Typewriter
I bought this Olivetti Lettera new in 1966,to write my dissertation, when I was an undergraduate at Manchester University.
Most students paid for their dissertation to be typed professionally. When I learned how much that would cost I had pause for thought. It was a shock - £30 comes to mind. It does
not sound much today but the inflation-adjusted value of that in today’s money is over
£600.
A dissertation is not optional, so one way or another I had to find the money. Maybe fewer
visits to the Students’ Union bar and the take-away curry house
I did some probing and found that with (probably less) money I could buy a typewriter and do the job myself. So that’s
what I did. It made sense because once the dissertation was behind me I would still have a valuable item of equipment that I could either sell or keep. I had never typed before so went into this venture blind. My senior citizen’s mind of today reflects on what a risk I took. I must have struggled at first, yet I have no recollection of the inevitable trials of learning to type - in particular the frustrating need to re-type a page when the mistakes can no longer be hidden - was there Snopake at that time? I doubt it. Over sixty years later I still have it and am amazed at its strikingly stylish contemporary design. It was designed and manufactured in Italy after all! A quick look at Wikepedia tells me that
Francis Ford Coppola must have been
impressed by the machine because he used one to write the 1972 screenplay of The Godfather.

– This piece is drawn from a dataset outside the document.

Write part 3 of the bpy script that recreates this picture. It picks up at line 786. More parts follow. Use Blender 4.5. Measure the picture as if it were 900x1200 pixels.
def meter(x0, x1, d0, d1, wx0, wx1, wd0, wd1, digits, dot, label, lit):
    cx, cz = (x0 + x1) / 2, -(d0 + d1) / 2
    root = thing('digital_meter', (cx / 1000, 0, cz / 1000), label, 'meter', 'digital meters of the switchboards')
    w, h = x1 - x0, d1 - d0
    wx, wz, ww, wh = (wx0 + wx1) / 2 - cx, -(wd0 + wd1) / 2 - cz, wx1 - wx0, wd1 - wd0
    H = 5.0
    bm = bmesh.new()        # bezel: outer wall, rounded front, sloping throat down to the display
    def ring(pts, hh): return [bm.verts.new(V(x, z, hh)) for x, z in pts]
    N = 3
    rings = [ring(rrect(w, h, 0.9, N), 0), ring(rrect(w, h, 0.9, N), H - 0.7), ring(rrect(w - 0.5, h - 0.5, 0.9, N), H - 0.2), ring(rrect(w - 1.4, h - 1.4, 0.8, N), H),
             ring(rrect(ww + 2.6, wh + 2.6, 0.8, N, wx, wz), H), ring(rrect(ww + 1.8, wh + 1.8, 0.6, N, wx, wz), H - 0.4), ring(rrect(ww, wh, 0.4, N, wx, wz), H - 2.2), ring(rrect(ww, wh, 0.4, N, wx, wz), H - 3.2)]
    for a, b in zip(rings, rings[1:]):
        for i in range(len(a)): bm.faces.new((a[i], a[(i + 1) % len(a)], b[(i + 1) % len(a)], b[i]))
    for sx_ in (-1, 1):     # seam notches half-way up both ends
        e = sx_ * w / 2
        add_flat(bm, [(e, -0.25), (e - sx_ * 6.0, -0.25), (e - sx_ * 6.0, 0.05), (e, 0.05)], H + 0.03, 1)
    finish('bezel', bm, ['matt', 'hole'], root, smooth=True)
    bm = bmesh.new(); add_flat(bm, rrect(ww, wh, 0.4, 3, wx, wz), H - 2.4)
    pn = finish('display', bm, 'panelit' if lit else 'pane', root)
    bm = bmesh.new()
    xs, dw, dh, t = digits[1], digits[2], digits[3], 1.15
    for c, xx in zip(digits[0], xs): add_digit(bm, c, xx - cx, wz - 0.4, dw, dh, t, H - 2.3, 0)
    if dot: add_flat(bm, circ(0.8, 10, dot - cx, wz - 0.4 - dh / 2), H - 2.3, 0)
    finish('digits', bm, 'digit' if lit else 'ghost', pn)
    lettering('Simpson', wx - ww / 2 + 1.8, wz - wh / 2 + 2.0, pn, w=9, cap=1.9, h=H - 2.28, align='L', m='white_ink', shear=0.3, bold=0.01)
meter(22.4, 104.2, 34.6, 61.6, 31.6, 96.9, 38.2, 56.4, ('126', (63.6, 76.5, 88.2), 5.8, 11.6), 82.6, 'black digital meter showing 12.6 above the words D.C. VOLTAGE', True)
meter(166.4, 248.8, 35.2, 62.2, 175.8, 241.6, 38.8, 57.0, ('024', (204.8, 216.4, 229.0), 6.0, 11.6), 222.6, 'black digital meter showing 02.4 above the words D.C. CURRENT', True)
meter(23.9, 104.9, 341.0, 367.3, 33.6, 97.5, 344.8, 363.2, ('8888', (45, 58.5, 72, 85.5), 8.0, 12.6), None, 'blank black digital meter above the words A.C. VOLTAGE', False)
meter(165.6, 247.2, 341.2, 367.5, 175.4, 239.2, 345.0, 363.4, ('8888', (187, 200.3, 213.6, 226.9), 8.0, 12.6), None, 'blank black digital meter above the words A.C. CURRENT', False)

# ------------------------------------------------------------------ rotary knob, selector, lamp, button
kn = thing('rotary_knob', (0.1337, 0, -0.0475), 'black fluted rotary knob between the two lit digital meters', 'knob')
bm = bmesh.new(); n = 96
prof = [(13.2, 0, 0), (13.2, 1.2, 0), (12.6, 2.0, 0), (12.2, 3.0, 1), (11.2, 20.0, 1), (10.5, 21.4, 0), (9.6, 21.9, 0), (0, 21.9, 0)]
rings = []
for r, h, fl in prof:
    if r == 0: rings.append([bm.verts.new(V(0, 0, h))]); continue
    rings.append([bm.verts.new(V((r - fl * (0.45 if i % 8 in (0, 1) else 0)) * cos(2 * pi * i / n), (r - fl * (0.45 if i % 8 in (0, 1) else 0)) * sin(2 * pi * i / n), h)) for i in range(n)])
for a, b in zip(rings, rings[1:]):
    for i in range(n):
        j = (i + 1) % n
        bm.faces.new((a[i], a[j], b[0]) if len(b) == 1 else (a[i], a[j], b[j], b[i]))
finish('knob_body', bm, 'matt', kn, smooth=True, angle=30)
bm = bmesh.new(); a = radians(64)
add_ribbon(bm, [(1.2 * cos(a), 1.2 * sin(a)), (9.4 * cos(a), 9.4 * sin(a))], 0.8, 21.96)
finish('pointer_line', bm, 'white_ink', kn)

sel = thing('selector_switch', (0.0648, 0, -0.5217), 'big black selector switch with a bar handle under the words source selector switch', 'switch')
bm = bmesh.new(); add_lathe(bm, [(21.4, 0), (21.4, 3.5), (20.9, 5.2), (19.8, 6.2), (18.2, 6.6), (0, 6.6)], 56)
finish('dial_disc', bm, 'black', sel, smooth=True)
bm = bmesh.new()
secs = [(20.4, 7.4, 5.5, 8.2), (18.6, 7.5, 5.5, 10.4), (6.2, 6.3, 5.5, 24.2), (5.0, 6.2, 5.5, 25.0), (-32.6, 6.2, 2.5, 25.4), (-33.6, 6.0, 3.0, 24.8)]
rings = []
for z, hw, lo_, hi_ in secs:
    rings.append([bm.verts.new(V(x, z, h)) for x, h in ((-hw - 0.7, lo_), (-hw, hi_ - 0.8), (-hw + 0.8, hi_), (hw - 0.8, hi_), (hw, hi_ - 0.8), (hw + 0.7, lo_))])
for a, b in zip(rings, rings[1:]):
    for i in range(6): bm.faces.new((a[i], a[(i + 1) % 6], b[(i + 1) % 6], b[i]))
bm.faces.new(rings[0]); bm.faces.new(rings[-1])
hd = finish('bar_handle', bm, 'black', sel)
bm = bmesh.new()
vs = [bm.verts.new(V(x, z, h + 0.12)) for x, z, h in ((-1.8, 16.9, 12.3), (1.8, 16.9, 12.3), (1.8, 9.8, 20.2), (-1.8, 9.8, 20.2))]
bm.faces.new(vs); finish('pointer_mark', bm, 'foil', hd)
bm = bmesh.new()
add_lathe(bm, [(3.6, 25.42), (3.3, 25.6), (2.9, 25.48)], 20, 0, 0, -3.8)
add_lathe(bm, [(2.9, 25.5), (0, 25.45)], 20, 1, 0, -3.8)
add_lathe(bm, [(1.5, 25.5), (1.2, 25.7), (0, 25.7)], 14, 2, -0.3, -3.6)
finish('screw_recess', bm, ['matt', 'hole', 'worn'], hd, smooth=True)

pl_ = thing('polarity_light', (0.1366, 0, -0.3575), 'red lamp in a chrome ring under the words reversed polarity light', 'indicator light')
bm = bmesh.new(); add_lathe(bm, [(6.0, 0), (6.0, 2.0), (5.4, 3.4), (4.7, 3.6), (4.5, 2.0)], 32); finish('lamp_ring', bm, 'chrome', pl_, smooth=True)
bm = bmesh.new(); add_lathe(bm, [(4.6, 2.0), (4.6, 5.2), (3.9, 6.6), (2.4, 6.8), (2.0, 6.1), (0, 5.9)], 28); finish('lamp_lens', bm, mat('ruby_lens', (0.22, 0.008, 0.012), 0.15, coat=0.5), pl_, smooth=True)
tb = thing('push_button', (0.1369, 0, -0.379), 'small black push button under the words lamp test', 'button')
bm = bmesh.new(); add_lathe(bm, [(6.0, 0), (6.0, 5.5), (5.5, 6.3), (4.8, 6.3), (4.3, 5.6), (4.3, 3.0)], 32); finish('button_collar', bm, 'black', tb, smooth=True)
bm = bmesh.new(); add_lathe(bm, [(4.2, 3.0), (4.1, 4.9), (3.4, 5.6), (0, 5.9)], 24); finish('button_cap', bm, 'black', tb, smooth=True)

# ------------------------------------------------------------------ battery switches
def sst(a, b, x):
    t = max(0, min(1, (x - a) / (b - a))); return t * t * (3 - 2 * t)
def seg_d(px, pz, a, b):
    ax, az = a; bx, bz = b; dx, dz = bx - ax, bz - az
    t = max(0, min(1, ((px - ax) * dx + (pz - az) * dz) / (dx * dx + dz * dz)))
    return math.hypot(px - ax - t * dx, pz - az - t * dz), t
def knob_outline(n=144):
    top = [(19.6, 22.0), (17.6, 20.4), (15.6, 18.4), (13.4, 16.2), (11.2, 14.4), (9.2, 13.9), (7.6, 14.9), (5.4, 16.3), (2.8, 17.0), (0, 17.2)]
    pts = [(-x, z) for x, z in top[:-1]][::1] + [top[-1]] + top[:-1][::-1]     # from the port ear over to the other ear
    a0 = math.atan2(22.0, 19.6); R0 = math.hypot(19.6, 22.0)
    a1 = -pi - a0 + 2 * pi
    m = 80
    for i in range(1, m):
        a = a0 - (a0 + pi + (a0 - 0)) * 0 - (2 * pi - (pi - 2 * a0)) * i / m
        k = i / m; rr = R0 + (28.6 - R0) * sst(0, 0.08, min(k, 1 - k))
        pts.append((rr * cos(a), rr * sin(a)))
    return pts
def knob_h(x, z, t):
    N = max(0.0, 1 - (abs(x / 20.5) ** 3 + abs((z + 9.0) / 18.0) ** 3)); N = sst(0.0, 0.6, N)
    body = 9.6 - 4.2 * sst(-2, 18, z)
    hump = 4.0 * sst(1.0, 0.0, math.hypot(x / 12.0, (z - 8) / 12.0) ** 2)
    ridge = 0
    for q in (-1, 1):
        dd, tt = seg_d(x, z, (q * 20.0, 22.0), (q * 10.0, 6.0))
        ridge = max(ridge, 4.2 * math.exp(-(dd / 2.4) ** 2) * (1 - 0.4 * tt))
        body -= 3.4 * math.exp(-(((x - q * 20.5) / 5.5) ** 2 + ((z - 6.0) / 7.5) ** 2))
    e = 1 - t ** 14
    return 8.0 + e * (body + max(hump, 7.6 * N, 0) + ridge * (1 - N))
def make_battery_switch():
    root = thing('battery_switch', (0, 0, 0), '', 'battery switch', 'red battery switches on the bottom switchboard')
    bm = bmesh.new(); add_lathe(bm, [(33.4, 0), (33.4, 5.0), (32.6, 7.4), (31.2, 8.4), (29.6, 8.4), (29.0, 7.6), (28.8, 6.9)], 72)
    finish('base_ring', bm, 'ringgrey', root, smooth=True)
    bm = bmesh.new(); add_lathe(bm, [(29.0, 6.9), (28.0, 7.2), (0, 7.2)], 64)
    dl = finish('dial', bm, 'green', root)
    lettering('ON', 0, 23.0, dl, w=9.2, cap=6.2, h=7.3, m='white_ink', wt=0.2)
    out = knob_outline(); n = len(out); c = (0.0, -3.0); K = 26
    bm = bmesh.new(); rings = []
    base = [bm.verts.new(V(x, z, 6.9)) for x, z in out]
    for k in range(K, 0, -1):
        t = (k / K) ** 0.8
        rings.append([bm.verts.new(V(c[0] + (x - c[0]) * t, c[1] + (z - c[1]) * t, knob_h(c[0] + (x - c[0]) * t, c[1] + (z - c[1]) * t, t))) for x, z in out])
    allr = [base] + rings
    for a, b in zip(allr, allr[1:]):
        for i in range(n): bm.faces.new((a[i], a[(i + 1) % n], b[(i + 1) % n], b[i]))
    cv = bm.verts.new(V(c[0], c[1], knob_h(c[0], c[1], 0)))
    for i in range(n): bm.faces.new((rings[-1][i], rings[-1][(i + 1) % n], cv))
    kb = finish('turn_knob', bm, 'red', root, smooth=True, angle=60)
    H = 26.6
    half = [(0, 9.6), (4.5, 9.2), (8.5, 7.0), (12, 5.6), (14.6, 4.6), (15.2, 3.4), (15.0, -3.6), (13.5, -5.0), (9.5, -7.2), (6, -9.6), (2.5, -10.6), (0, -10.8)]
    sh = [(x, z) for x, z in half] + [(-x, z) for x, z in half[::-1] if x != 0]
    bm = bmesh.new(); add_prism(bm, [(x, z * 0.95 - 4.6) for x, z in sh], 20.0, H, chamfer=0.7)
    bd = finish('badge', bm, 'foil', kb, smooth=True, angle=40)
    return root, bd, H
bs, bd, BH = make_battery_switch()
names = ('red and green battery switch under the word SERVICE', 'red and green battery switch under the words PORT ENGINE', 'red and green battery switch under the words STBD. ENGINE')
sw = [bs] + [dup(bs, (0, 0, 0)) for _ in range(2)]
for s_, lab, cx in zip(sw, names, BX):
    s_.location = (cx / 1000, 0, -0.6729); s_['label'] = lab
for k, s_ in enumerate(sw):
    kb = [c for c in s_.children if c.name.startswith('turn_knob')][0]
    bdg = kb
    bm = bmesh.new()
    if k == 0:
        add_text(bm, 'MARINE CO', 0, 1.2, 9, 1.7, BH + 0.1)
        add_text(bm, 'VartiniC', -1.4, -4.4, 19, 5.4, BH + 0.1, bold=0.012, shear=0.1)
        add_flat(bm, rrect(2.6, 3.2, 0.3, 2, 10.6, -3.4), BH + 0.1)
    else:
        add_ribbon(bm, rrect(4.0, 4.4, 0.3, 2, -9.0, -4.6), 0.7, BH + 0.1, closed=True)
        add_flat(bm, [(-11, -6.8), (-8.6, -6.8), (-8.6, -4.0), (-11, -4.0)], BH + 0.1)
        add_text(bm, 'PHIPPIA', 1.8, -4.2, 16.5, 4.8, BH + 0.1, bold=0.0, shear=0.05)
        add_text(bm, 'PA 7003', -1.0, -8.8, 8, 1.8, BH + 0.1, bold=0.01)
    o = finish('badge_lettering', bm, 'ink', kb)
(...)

When I look at that machine today the years fold away, back to my room in Hall where my desk looked over bright greenery towards Manchester Grammar School. I spent hours there tapping away at the keyboard. Since those days the typewriter has spent most of its life in a cupboard, although, before the days of computers, it was handy to type formal letters when necessary. Thanks to acquiring some level of skill at typing I was ready when the computer age arrived. Keyboard skills were a given so I only had to struggle with making computers work for me. Computers made the typewriter totally redundant, but I never had the heart to dispose of it. It served me well at a critical time in my life - and It did the job; I got my degree.